ORS question

Hello,

I just checked the ORS for connecting flight ratings and came across this case.

Simple question: Why is the 3rd option not the best? Better rating, half the price...

Thanks

Jan

ors.jpg

longer time...

It's a better flight at first glance, but AWA probably has a better route network to feed the KWI-SEZ flight.  Not all passengers from Frankfurt are continuing on to SEZ.  In fact, I'm willing to wager that most of the passengers flying to KWI aren't continuing on to SEZ at all.

Hello,

I just checked the ORS for connecting flight ratings and came across this case.

Simple question: Why is the 3rd option not the best? Better rating, half the price...

Thanks

Jan

What's the actual rating (the number that shows when you move the mouse there)? Judging from the list, I'd say all 5 flights have exactly the same final flight rating, which is likely the maximum rating such a connection can have (75 IIRC). Meaning even if you set your prices to 0 your rating would still not improve. Or in other words, you should actually be raising prices to maximize profit rather than lowering.

longer time...

So AS passengers are willing to pay twice the price for 40 minutes better flying time?

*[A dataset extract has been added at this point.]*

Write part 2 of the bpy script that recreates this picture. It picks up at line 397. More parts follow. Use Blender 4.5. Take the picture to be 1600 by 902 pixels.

It's a better flight at first glance, but AWA probably has a better route network to feed the KWI-SEZ flight.  Not all passengers from Frankfurt are continuing on to SEZ.  In fact, I'm willing to wager that most of the passengers flying to KWI aren't continuing on to SEZ at all.

But the network size shouldn't have effect on the rating of FRA-SEZ. 

What's the actual rating (the number that shows when you move the mouse there)? Judging from the list, I'd say all 5 flights have exactly the same final flight rating, which is likely the maximum rating such a connection can have (75 IIRC). Meaning even if you set your prices to 0 your rating would still not improve. Or in other words, you should actually be raising prices to maximize profit rather than lowering.

Correct. Both AWA and KYA have a final rating of 72.

AWA has 57 & 61 for the two flights. KYA has 85 & 88.

So if pricing doesn't have any effect, the system is flawed. 

But the network size shouldn't have effect on the rating of FRA-SEZ. 

Network size doesn't affect rating, but the fully booked planes that your competitor has is due to carrying passengers over FRA-KWI-Other and Other-KWI-SEZ.  There are very, very few passengers flying FRA-SEZ directly.  Chances are they also have better seats, and therefore fewer seats onboard - to compensate for the additional time and fare differences.

@kenmuir: You're correct in what you say, but it's not what he asked for. He didn't ask why the first two flight options are fully booked.

The system is definitely not accurate, a problem for so long :-( It's almost impossible to stimulate market based on a fare (e.g. that's why it's impossible to run a true low-cost airline), but in real world the market is highly (as a person familiar with the details I can say it's sometimes spectacular...) price sensitive!

So AS passengers are willing to pay twice the price for 40 minutes better flying time?

But the network size shouldn't have effect on the rating of FRA-SEZ. 

Correct. Both AWA and KYA have a final rating of 72.

AWA has 57 & 61 for the two flights. KYA has 85 & 88.

So if pricing doesn't have any effect, the system is flawed. 

I didn't say pricing didn't have any effect. I said there is a maximum rating that a connection can have (direct flights will still score higher), so once your rating reaches that maximum, you will no longer get a benefit from lowering prices any further.

That said, yes, the system is quite flawed, and unrealistic. Plans have been announced to improve it considerably.

It's almost impossible to stimulate market based on a fare (e.g. that's why it's impossible to run a true low-cost airline)

It is not possible and will not be possible to stimulate market, even under new booking classes and demand planned, base don low fares. The total demand will stay the same. There will be no “additional generated” demand by low cost carriers, to what I understand from information so far provided by AS, only current demand will be divided among multiple passenger types, so no true demand stimulation.

How will ORS work with the booking classes and different passenger types? So far, everybody is going for the highest rating. In the future, a low-cost flight with normal seats will have a lower rating (and serving the let's say low-cost passenger type) but still can be fully booked. In that case, it will be hard to understand the rating numbers. Will there be a way to reflect and re-calculate the rating to make it possible to understand how the rating (or another indicator) is calculated?

It is not possible and will not be possible to stimulate market, even under new booking classes and demand planned, base don low fares. The total demand will stay the same. There will be no "additional generated" demand by low cost carriers, to what I understand from information so far provided by AS, only current demand will be divided among multiple passenger types, so no true demand stimulation.

You're right, maybe I have not expressed myself exactly.

It is almost impossible to start competition based on the fare, as the example shows. In real life, 99% of the passenger would book the third, cheapest option offered by KYA. But here in AS, the effect of the fare is underrated.